LE ROYAUME DES MULTICOQUES : CANET, CAPITALE DU CATAMARAN

Mais Canet, ce n’est pas qu’une carte postale figée. C’est aussi la “Capitale du catamaran en Méditerranée”, un titre que la ville assume fièrement, avec un pôle nautique unique en Occitanie. Ici, 40 entreprises, représentant près de 900 emplois, travaillent autour du nautisme : construction, mécanique, composites, gréement, sellerie, hydraulique… Au premier rang, CATANA, deuxième constructeur mondial de catamarans de croisière, ou WINDELO, qui conçoit des multicoques écoresponsables à base de matériaux recyclés. À côté des vieux gréements, ces géants des mers sont la preuve que Canet sait parler au futur. Le port s’est doté d’équipements hors normes : aire technique de levage jusqu’à 200 tonnes, quais spécialisés, nouveaux bassins, et même une capitainerie sur toit, avec vue imprenable sur les mâts qui frôlent le ciel.
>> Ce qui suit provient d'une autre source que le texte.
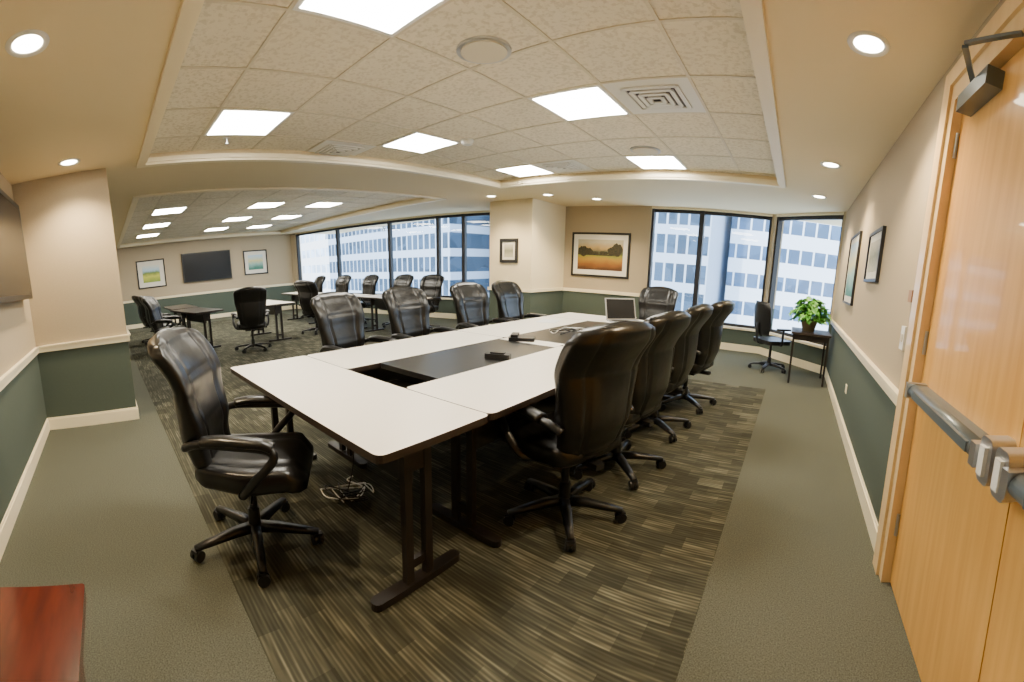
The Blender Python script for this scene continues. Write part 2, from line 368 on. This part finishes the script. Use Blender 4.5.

UN PORT QUI MISE SUR L’AVENIR DURABLE

Depuis 2011, la SPL SILLAGES pilote le port avec une stratégie tournée vers l’innovation et le développement durable. Dernier projet en date : une station de désalinisation solaire, pour rincer les bateaux sans puiser dans l’eau potable. Côté formation, l’Académie de la Mer, adossée au lycée Rosa Luxemburg, prévoit une offre complète, du CAP au doctorat, pour les futurs pros de la plaisance, de la construction aux technologies embarquées. Une manière de renforcer l’écosystème, d’ancrer l’économie nautique localement, et de préparer la relève.

QUAND LE PATRIMOINE RENCONTRE LES LOISIRS

Le port de Canet est aussi un lieu de vie et de rencontres : l’aquarium Oniria, premier site touristique des Pyrénées-Orientales, a reçu plus d’un million de visiteurs en trois ans. Juste en face, les “Quais des Loisirs” invitent à tester le paddle, le jet-ski ou à embarquer pour une sortie en mer. Et sur les quais, les étals des pêcheurs racontent une autre histoire : celle de Manu de Casas et des frères Montoya, pêcheurs petits métiers, qui vendent directement leurs prises. Une façon de rappeler que la mer nourrit encore les hommes.

UN PATRIMOINE VIVANT ET FESTIF

Car le patrimoine ici se vit en musique et en sardines grillées. “Chaque été, on organise des sardinades pour 300 personnes, et des reconstitutions de pêche au lamparo, avec lumières sur les bateaux pour attirer les poissons comme autrefois”, raconte Charles Saget. Les Voiles Classiques, grande régate de vieux bateaux (prochaine édition les 12 et 13 juillet), attirent des dizaines de participants. Et pour les enfants, la Fête des Pirates transforme le port en théâtre grandeur nature : “On fait monter les gamins à bord, on joue à sauver une princesse, il y a des fumigènes… un vrai succès !”

UN PORT QUI FAIT LE GRAND ÉCART, AVEC PANACHE

À Canet, la mer ne se contente pas de miroiter sous le soleil : elle raconte une histoire où les barques catalanes croisent catamarans, chalutiers et yachts. Un port qui, derrière ses milliers d’anneaux, cache un subtil équilibre entre traditions maritimes, industrie d’avenir, tourisme et transmission des savoir-faire. Canet, un port qui navigue entre les siècles – et qui ne semble pas près d’accoster.